Wie neulichens in Freiburg eine alternative Wagenburg gewaltsam geräumt wurde, dacht ich mir auch: dass eben andere Wohnstile nicht toleriert werden, weil ja aller Boden irgendwie möglichst finanziell ausgeschöpft werden muss (es kommen Luxusappartements und dergleichen an die Stelle) – das ist totalitär (neoliberal*).
Die gelenkte politische Mobilisierung verläuft natürlich verdeckt, die Lokalpolitik hat sich mal wieder ohne faktische Legitimation von der Wirtschaft übern Tisch ziehen lassen und das Projekt schlicht für illegal erklärt.

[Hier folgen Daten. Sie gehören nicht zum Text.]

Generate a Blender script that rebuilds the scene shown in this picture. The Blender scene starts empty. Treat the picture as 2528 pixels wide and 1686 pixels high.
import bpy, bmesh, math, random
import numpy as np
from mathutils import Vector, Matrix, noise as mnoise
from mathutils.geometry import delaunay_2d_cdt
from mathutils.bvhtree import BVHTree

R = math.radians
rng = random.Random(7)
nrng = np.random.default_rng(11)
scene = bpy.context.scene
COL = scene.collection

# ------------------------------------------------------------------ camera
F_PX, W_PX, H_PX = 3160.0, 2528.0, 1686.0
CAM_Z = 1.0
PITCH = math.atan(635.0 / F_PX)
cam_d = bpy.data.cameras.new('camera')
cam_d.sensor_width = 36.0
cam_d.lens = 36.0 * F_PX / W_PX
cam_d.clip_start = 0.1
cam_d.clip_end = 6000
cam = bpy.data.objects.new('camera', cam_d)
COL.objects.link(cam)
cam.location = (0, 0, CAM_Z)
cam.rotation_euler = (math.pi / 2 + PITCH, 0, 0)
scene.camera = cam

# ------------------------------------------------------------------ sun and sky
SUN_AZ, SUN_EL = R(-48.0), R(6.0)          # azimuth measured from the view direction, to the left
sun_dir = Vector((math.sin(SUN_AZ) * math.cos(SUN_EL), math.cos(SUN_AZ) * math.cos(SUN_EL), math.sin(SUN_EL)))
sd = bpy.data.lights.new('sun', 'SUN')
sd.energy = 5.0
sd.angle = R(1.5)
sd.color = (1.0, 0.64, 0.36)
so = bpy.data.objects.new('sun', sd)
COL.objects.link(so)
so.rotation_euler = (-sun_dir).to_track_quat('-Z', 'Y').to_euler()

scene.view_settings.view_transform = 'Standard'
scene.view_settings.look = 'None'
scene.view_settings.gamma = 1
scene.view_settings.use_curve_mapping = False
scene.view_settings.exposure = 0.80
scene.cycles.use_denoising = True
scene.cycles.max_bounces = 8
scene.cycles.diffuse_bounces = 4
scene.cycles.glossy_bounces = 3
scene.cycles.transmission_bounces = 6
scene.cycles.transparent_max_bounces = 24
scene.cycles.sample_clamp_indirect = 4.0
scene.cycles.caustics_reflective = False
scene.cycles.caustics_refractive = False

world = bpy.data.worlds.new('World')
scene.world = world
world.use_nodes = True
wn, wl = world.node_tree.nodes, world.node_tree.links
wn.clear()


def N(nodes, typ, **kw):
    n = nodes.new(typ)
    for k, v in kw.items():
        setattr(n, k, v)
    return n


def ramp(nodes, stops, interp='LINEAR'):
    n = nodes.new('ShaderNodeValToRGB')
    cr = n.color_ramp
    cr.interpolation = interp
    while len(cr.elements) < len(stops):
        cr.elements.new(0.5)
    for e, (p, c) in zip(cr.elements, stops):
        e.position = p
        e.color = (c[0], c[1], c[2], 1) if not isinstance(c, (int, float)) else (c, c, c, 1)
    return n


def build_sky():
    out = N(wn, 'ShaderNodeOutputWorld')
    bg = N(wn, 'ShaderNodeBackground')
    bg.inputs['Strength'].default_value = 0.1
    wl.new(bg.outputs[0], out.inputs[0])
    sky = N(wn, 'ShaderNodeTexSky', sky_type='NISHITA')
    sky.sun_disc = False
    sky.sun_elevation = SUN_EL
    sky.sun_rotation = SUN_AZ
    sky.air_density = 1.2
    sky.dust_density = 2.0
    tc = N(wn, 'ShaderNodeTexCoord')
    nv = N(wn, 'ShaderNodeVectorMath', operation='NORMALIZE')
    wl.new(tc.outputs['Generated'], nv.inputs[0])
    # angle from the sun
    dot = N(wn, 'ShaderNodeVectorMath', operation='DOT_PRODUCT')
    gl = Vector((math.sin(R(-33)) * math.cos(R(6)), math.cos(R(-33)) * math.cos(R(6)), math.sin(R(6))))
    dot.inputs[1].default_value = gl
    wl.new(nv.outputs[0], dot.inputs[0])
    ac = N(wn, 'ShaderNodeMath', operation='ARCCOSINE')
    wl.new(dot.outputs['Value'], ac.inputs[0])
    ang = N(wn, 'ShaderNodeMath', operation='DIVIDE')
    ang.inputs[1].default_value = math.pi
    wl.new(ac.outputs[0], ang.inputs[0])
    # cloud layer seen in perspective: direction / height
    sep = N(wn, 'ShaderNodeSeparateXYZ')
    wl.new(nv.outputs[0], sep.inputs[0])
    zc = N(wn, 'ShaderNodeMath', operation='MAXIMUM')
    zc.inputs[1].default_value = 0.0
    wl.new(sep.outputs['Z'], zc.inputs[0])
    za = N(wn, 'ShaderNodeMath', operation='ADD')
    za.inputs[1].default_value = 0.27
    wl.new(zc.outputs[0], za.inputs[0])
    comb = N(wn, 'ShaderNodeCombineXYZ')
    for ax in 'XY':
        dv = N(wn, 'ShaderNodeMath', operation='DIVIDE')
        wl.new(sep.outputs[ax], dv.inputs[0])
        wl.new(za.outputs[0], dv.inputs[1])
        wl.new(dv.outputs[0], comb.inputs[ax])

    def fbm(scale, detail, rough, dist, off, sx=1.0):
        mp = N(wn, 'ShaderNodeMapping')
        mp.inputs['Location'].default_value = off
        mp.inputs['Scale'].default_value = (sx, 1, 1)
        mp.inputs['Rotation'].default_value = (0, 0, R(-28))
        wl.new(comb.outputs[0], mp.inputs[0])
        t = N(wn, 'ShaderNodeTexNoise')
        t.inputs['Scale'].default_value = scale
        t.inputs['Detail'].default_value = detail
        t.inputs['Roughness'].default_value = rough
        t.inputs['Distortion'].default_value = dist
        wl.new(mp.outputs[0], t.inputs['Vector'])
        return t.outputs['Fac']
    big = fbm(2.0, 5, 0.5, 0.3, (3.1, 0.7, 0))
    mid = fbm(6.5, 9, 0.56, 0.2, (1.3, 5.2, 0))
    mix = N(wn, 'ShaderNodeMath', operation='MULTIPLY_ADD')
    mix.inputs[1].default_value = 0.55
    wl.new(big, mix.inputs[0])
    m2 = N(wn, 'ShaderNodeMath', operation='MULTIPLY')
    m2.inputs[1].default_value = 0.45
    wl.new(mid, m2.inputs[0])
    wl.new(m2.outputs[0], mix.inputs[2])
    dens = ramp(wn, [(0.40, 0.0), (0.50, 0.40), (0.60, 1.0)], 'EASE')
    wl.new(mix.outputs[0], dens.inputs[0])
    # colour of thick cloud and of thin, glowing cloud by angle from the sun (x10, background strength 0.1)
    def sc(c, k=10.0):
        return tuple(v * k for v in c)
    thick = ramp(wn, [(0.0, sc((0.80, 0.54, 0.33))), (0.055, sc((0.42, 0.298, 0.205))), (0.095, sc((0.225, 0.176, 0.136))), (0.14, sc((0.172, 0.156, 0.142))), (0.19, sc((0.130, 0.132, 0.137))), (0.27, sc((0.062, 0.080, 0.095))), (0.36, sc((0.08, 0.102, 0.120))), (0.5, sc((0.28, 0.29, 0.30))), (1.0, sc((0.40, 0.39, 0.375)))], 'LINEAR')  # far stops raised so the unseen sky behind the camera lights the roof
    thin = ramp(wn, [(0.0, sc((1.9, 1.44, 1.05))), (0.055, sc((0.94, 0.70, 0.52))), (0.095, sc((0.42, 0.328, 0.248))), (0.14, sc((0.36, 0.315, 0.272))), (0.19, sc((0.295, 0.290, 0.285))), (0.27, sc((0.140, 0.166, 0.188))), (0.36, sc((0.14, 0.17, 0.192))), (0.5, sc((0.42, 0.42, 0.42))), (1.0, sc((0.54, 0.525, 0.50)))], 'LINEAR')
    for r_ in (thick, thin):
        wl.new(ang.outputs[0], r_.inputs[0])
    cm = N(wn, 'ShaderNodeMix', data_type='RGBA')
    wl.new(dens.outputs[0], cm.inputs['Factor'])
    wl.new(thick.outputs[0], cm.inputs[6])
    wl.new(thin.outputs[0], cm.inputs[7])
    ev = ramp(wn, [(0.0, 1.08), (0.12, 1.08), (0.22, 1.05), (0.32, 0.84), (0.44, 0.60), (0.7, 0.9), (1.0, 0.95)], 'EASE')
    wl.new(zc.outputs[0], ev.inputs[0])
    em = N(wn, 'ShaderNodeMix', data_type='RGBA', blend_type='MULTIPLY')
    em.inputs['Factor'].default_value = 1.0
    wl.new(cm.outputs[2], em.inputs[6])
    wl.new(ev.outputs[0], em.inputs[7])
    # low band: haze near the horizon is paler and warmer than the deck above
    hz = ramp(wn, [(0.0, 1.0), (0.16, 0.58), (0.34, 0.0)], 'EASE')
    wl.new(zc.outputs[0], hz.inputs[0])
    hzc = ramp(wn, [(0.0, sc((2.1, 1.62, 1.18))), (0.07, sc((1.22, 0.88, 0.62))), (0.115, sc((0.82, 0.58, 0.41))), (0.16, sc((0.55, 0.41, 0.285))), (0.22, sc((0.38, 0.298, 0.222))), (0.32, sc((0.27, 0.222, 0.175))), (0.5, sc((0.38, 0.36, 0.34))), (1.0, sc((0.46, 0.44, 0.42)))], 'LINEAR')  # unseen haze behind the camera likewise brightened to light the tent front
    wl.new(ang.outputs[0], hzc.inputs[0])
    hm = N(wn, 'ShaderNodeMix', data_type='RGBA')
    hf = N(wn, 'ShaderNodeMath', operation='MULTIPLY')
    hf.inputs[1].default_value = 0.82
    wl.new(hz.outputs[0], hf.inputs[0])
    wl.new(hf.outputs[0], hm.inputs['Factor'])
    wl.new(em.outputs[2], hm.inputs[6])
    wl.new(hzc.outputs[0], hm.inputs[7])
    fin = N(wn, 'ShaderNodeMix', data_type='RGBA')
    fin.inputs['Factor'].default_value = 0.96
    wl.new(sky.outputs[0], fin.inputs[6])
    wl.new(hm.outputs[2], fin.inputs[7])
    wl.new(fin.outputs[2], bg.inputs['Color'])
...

Jetzt kann man sich natürlich fragen, ob so eine “softe” Gewalt nicht perfider und unwiderstehlicher ist als brachiales Reindreschen – es ist und bleibt Gewalt.
Für den politischen Pluralismus heißt das: Man hat gefälligst in einer Mietwohnung zu leben oder selber Wohneigentum zu haben und nicht nur ein Zelt im Wald, wenn das jeder machen würde, wo kämen wir da hin und überhaupt . . .
* zur Ideologie des Neoliberalismus siehe z.B.
Jean Ziegler, “Die neuen Herrscher der Welt – und ihre globalen Widersacher”, Goldmann 2002, franz. Org. bei le Fayard
- oder eigene Erfahrung ;D
Die Gleichsetzung kann ich leider nicht ganz nachvollziehen. Wenn ich das richtig verstehe, gibt es einen Eigentümer des Geländes – somit ist, wenn man nicht Privatbesitz an Grund und Boden ablehnt, die Besetzung des Geländes abzulehnen, zumal es sich wohl schon um eine Baustelle handelt. Dass man sich eine totalitäre Ideologie auf der Basis des Neoliberalismus vorstellen könnte bzw. das dieser – wie viele andere Philosophien auch – in einer Verabsolutierung totalitäres Potential in sich trägt, steht auf einem ganz anderen Blatt.